Friday, February 27, 2009

What was the real objective of the Natural Bridge campaign?


From the time it happened, there has been considerable debate about the real purpose of General John Newton's expedition that ended at the Battle of Natural Bridge on March 6, 1865.

Confederate authorities assumed, logically, that his plan was to capture Tallahassee. It was the capital of Florida and the state's military headquarters as well. Two vital railroads, one linking Quincy to the west with the outskirts of Jacksonville to the east and the other connecting the Tallahassee with St. Marks on the coast passed through the town. And finally, the city was the center of a vast agricultural district that contributed heavily to the supply of the Confederate armies in the field.

General Newton, however, denied in his post-battle reports that he planned to capture Tallahassee. Instead, he claimed that his movements were entirely planned to end the use of the port of St. Marks by Confederate blockade runners. In fact, he indicated that when he left Key West in late February, he had not even decided to move on St. Marks at all, but instead was hoping to cut-off Confederate troops in South Florida. Unable to do so, he settled on St. Marks as a reasonable alternative.

Newton's claims were made following his defeat at the Battle of Natural Bridge, however, when he was clearly trying to protect his reputation. Other sources indicate that his plans were much more ambitious.

Admiral C.K. Stribling, for example, reported while Newton was still steaming up the Gulf that the plan of the campaign was to strike at St. Marks, an indication that he and the general had agreed to this well before Newton left Key West.

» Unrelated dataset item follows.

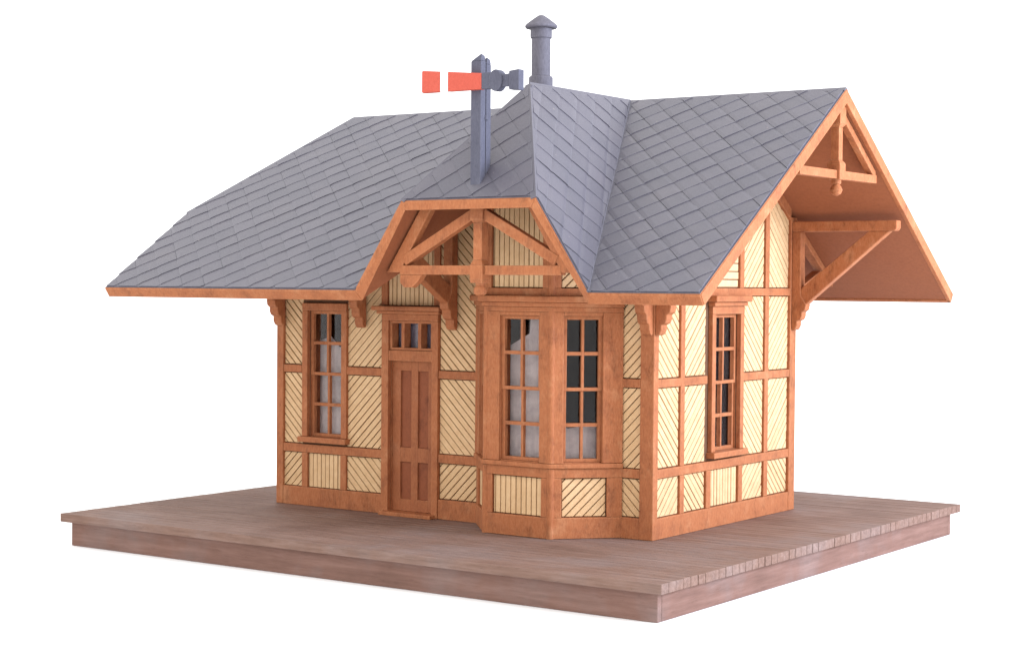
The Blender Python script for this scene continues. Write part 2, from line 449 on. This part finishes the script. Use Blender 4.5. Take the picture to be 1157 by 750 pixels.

A correspondent of The New York Times and another of the New York Herald reported from Key West before the Battle of Natural Bridge that Newton's plan was to march not just on Tallahassee, but on Thomasville, Georgia. According to the reporters, Newton believed that thousands of Union prisoners of war were being held in Thomasville and he launched the campaign in hopes of liberating them. After the expedition returned to Key West, both correspondents further reported that the expedition had not achieved its objective, the liberation of the prisoners in Thomasville.

The newspaper reports are worth consideration. Both reporters clearly were close associates of Newton, who was a native of New York. They knew significant detail about his plans ahead of time and it is likely that he discussed his movement with them so it could be relayed to readers in his home state.

There was, in fact, a Confederate prison in Thomasville. It had been established as Sherman made his way to the sea during late 1864, but had been evacuated by the time of the Natural Bridge expedition. General Newton, however, had no way of knowing this.

Despite his later denials, it seems likely that his plan from the beginning was to descend on St. Marks and then march inland to Thomasville, taking Tallahassee on the way.